Pre-commit allows you to run a set of checks before committing your code to avoid committing wrong or inconsistent code. SQLfluff is a great check to include so that your code is formatted and follows your rules and conventions.

On the other side, AI skills allow you to define your rules with natural language, develop enforcing those constraints, and check code so that it complies with them. You can see an example of all these in the example.

End-to-end Example

In the following GitHub repository, you can find an example repository following this data modeling strategy.

Data Modeling — Example

AI-powered development

Of course, remembering all these rules is not an easy task. We use AI to help us identify disconformities and to build the models directly with minimal human intervention. This workflow has allowed us to greatly reduce our development time while increasing quality and reducing tech debt. We used the skill inside the example repository. However, if you want to use the latest version, you can take a look at all our published skills.

Conclusion

Of course, data modeling is not simply plugging in an AI skill and conforming to a set of rules. Most of the work relies on understanding business concepts, reducing ambiguity, designing reusable and standard tables, and conveying business realities into a maintainable and reusable data model that serves business needs.

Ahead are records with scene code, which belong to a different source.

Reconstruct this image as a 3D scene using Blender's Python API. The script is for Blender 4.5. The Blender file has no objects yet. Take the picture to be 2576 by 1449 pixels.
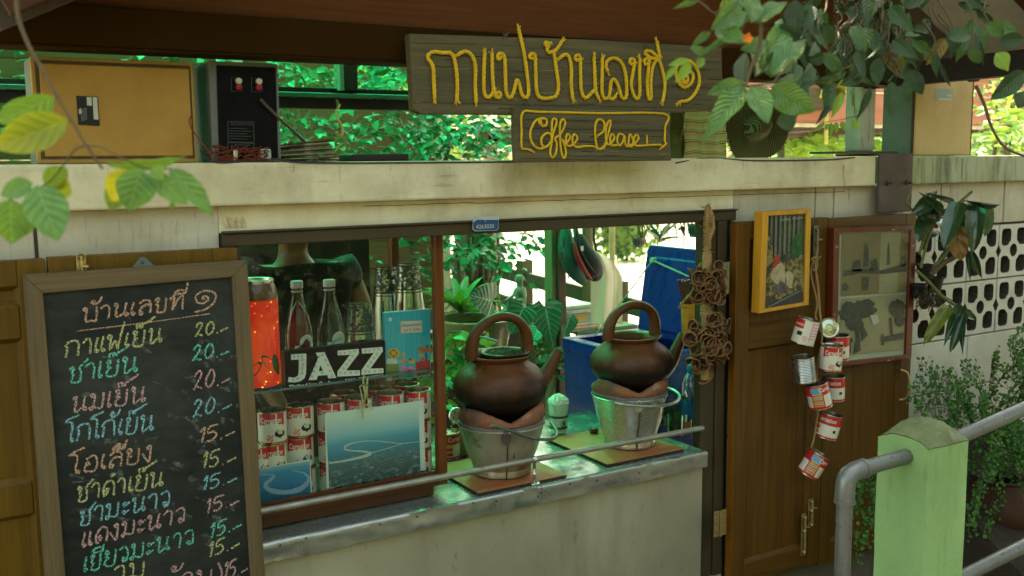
import bpy, math, random
from math import sin, cos, pi, radians, sqrt, exp
from mathutils import Vector, Matrix, Quaternion, noise as mnoise
random.seed(7)
V = Vector
# ------------------------------------------------------------ camera, light, exposure
EYE = V((0.0, -2.35, 1.62)); FPX = 2504.0
_y, _p, _r = map(radians, (31.055, 7.182, -0.623))
FWD = V((sin(_y)*cos(_p), cos(_y)*cos(_p), -sin(_p)))
_r0 = V((cos(_y), -sin(_y), 0)); _u0 = _r0.cross(FWD)
RGT = _r0*cos(_r)+_u0*sin(_r); UPV = -_r0*sin(_r)+_u0*cos(_r)
sc = bpy.context.scene
cam = bpy.data.cameras.new('camera'); camo = bpy.data.objects.new('camera', cam)
sc.collection.objects.link(camo); sc.camera = camo
camo.matrix_world = Matrix((( RGT.x, UPV.x, -FWD.x, EYE.x), (RGT.y, UPV.y, -FWD.y, EYE.y), (RGT.z, UPV.z, -FWD.z, EYE.z), (0, 0, 0, 1)))
cam.sensor_width = 36; cam.lens = 36*FPX/2576; cam.clip_start = .05; cam.clip_end = 400
cam.dof.use_dof = True; cam.dof.focus_distance = 2.85; cam.dof.aperture_fstop = 4.5
w = bpy.data.worlds.new('World'); sc.world = w; w.use_nodes = True
nt = w.node_tree; bg = nt.nodes['Background']
sky = nt.nodes.new('ShaderNodeTexSky'); sky.sky_type = 'NISHITA'; sky.sun_disc = False
SUN_EL, SUN_AZ = radians(58), radians(12)
sky.sun_elevation = SUN_EL; sky.sun_rotation = SUN_AZ; sky.dust_density = 4.0; sky.air_density = 1.0; sky.ozone_density = .6
tint = nt.nodes.new('ShaderNodeMix'); tint.data_type = 'RGBA'; tint.blend_type = 'MULTIPLY'; tint.inputs[0].default_value = 1
nt.links.new(sky.outputs[0], tint.inputs[6]); tint.inputs[7].default_value = (1, .915, .63, 1); nt.links.new(tint.outputs[2], bg.inputs[0]); bg.inputs[1].default_value = 0.13
sl = bpy.data.lights.new('sun', 'SUN'); sl.energy = 3.2; sl.angle = radians(.6); sl.color = (1, .95, .84)
so = bpy.data.objects.new('sun', sl); sc.collection.objects.link(so)
sd = V((sin(SUN_AZ)*cos(SUN_EL), cos(SUN_AZ)*cos(SUN_EL), sin(SUN_EL)))
so.rotation_euler = sd.to_track_quat('Z', 'Y').to_euler(); so.location = (0, 0, 8)
sc.view_settings.view_transform = 'Standard'; sc.view_settings.look = 'None'
sc.view_settings.gamma = 1; sc.view_settings.exposure = 3.0
sc.cycles.max_bounces = 10; sc.cycles.transparent_max_bounces = 24; sc.cycles.use_denoising = True
sc.cycles.caustics_reflective = False; sc.cycles.caustics_refractive = False; sc.cycles.sample_clamp_indirect = 6
# ------------------------------------------------------------ a pixel of the photograph to a point in the place
def ray(u, v): return FWD+RGT*((u-1288)/FPX)-UPV*((v-724.5)/FPX)
def P(u, v, y=0.): d = ray(u, v); return EYE+d*((y-EYE.y)/d.y)
def Pz(u, v, z): d = ray(u, v); return EYE+d*((z-EYE.z)/d.z)
def Px(u, v, x): d = ray(u, v); return EYE+d*((x-EYE.x)/d.x)
def Pd(u, v, t): return EYE+ray(u, v)*t
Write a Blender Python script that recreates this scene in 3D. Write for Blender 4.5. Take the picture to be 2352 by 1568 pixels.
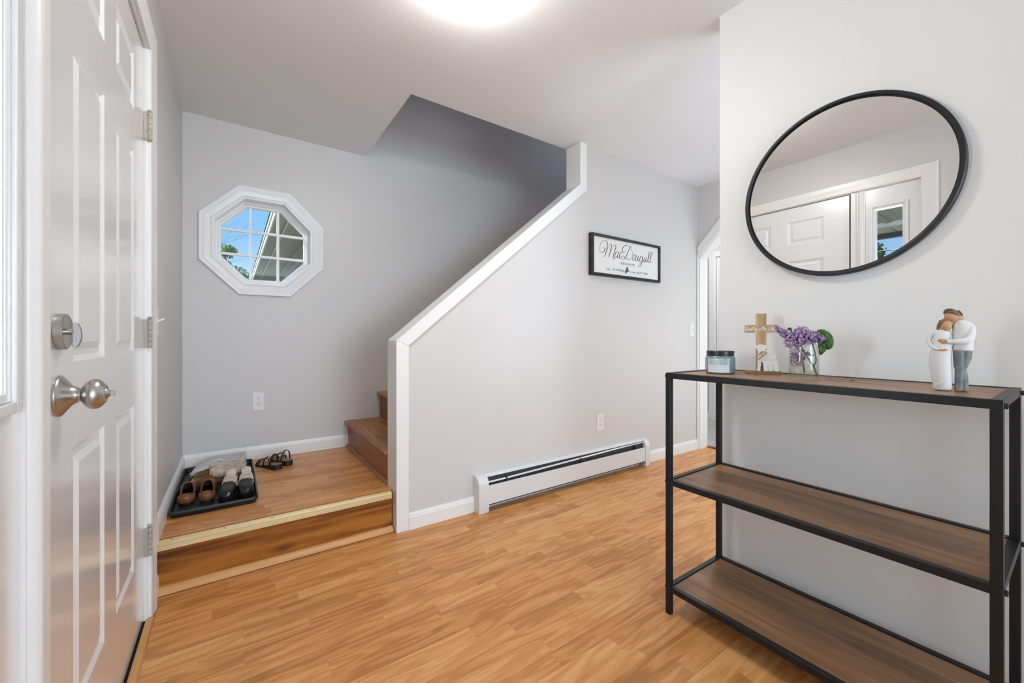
import bpy, bmesh, math, random
from mathutils import Vector, Matrix
for o in list(bpy.data.objects): bpy.data.objects.remove(o)
SC = bpy.context.scene
COL = SC.collection
R = math.radians

# ------------------------------------------------------------------ camera, world, sun, lights, exposure
cam_d = bpy.data.cameras.new('camera'); cam = bpy.data.objects.new('camera', cam_d); COL.objects.link(cam)
cam.location = (0, 0, 1.03); cam.rotation_euler = (R(90), 0, -0.6059)
cam_d.sensor_width = 36; cam_d.lens = 925.17 / 2352 * 36; cam_d.shift_y = -10.28 / 2352; cam_d.clip_start = .02
SC.camera = cam

w = bpy.data.worlds.new('sky'); SC.world = w; w.use_nodes = True
nt = w.node_tree; nt.nodes.clear()
tc = nt.nodes.new('ShaderNodeTexCoord'); sx = nt.nodes.new('ShaderNodeSeparateXYZ')
cr = nt.nodes.new('ShaderNodeValToRGB'); bg = nt.nodes.new('ShaderNodeBackground'); ow = nt.nodes.new('ShaderNodeOutputWorld')
nt.links.new(tc.outputs['Generated'], sx.inputs[0]); nt.links.new(sx.outputs['Z'], cr.inputs[0])
e = cr.color_ramp.elements
e[0].position = 0; e[0].color = (.52, .74, .95, 1)
e[1].position = .7; e[1].color = (.10, .33, .80, 1)
m_ = e.new(.22); m_.color = (.25, .55, .92, 1)
nt.links.new(cr.outputs[0], bg.inputs[0]); nt.links.new(bg.outputs[0], ow.inputs[0]); bg.inputs[1].default_value = 1.0

def lamp(name, typ, loc, energy, color=(1, 1, 1), rot=None, aim=None, size=None, size_y=None, angle=None):
    d = bpy.data.lights.new(name, typ); d.energy = energy; d.color = color
    o = bpy.data.objects.new(name, d); COL.objects.link(o); o.location = loc
    if aim: o.rotation_euler = (Vector(aim) - Vector(loc)).to_track_quat('-Z', 'Y').to_euler()
    if rot: o.rotation_euler = rot
    if size:
        d.shape = 'RECTANGLE'; d.size = size; d.size_y = size_y or size
    if angle is not None: d.angle = angle
    return o
lamp('sun', 'SUN', (-4, 1, 8), 7.0, (1, .95, .86), aim=(-4 + .88, 1 - .17, 8 - .44), angle=R(.6))
lamp('back_fill_light', 'AREA', (.74, -4.30, 1.27), 112, (.74, .87, 1.0), aim=(.70, -1.0, 1.55), size=1.7, size_y=1.8)  # added area light far behind the camera, brightens the room evenly
lamp('daylight_hall_window', 'AREA', (4.3, .42, 1.0), 12, (.93, .97, 1.0), aim=(4.75, 2.5, 1.4), size=.9, size_y=1.2)
lamp('upstairs_fill_light', 'AREA', (4.42, 2.7, 3.9), 13, (.72, .80, 1.0), aim=(1.0, 2.9, 2.6), size=.8, size_y=1.0)  # added light at the closed shaft end, no window there; lifts the stairwell
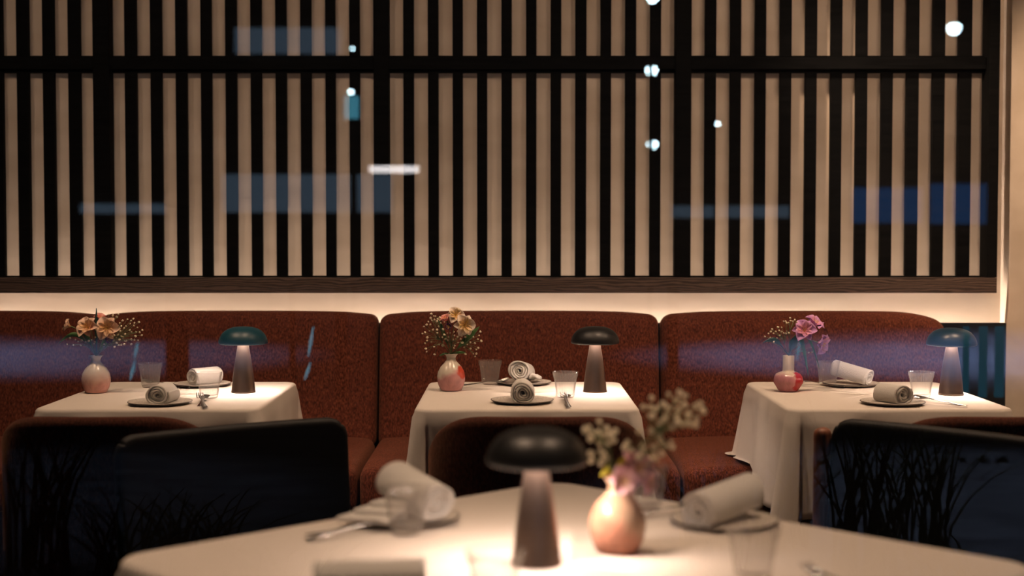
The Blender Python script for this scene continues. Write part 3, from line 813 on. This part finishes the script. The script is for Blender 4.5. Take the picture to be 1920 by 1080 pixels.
# ------------------------------------------------------------------ flowers
def blossom_mesh():
    b = B(); bmesh.ops.create_icosphere(b.bm, subdivisions=2, radius=0.0046)
    rnd = random.Random(3)
    for v in b.bm.verts:
        v.co *= 1 + rnd.uniform(-0.22, 0.18); v.co.z *= 0.85
    me = bpy.data.meshes.new('blossom'); b.bm.to_mesh(me); b.bm.free(); me.materials.append(M['blossom'])
    for p in me.polygons: p.use_smooth = True
    return me
BLM = blossom_mesh()
def off(S, px, py, z_neck, dx_px, dy_px, dz):   # pixel offsets at the vase -> metres
    return Vector((dx_px / S, dz, -dy_px / S))
def sprig(neck, pts, label, group, size=1.0, seed=0, thin=0.0007):
    """branching stem with small ball blossoms; neck and pts in world metres"""
    rnd = random.Random(seed)
    t = thing('gypsophila_sprig', label, 'flowers', neck, 0, group)
    b = B(); neck = Vector(neck)
    c = sum((Vector(p) for p in pts), Vector()) / len(pts) - neck
    root = Vector((0, 0, -0.05)); fork = c * 0.45 + Vector((0, 0, 0.004))
    b.tube([root, Vector((c.x * .02, c.y * .02, 0)), c * 0.2, fork], thin * 1.5, 5)
    forks = [fork, c * 0.7, c * 0.58 + Vector((0, 0, 0.006))]
    b.tube([fork, forks[2], forks[1]], thin * 1.2, 5)
    for p in pts:
        q = Vector(p) - neck
        f = forks[rnd.randrange(3)]
        mid = f.lerp(q, 0.5) + Vector((rnd.uniform(-.004, .004), rnd.uniform(-.004, .004), 0.003))
        b.tube([f, mid, q], thin, 4)
    b.build('stem', M['stem'], t)
    for p in pts:
        o = bpy.data.objects.new('blossom', BLM); COL.objects.link(o); o.parent = t
        o.location = Vector(p) - neck; s = size * rnd.uniform(0.7, 1.15); o.scale = (s, s, s)
        o.rotation_euler = (rnd.uniform(-1, 1), rnd.uniform(-1, 1), rnd.uniform(0, 6))
    return t
def petal(b, L, W, curl, cup, rz, tilt, layer, ring, wave_=0.0):
    """one petal along a direction; stores len in layer"""
    NU, NV = 9, 6
    Rm = Matrix.Rotation(rz, 3, 'Z')
    def P(u, v, s):
        w_ = W * (math.sin(PI * min(1, u ** 0.75)) ** 0.8 if u < 1 else 0) * 0.5 + 0.0009
        y = w_ * v
        r = L * u
        a = tilt - curl * u
        x = r * math.cos(a); z = r * math.sin(a) + cup * v * v * w_ * 8 + s * 0.0004 + wave_ * math.sin(u * 9 + v * 3) * 0.001
        return Rm @ Vector((x + 0.0015, y, z))
    rows = []; 
    for i in range(NU + 1):
        u = i / NU
        rows.append([P(u, -1 + 2 * k / NV, 1) for k in range(NV + 1)] + [P(u, 1 - 2 * k / NV, -1) for k in range(NV + 1)])
    vs = b.grid(rows, close_v=True)
    for i, r in enumerate(vs):
        for v in r: v[layer] = i / NU
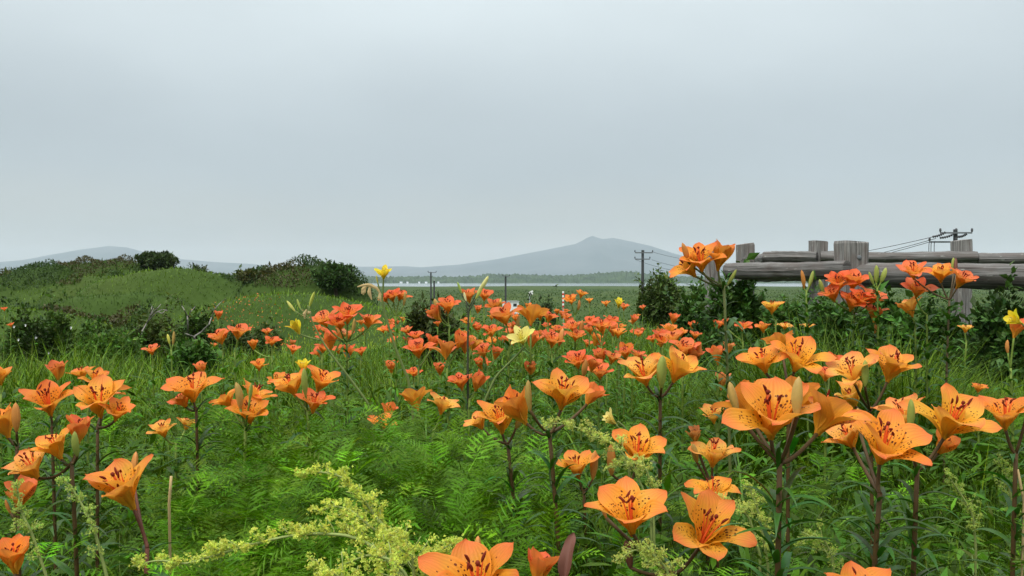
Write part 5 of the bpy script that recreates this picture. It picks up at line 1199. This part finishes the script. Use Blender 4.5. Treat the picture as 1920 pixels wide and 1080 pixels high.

This guide is technical, even though the technical aspect of data modeling is about 25% of the work. Getting wrong requirements or failing to integrate the reality of the business into the data model is far more catastrophic than building random tables here and there.

Therefore, the goal of this guide is to abstract the technical side with simple and scalable rules to avoid technical debt from growing exponentially. This frees your mind to focus on going deep into the business day-to-day operations to draw a fair and effective picture.

No more “I don’t know where this table should go”. Now you can use this time on “What is the most effective way to solve my stakeholder problems with this data?”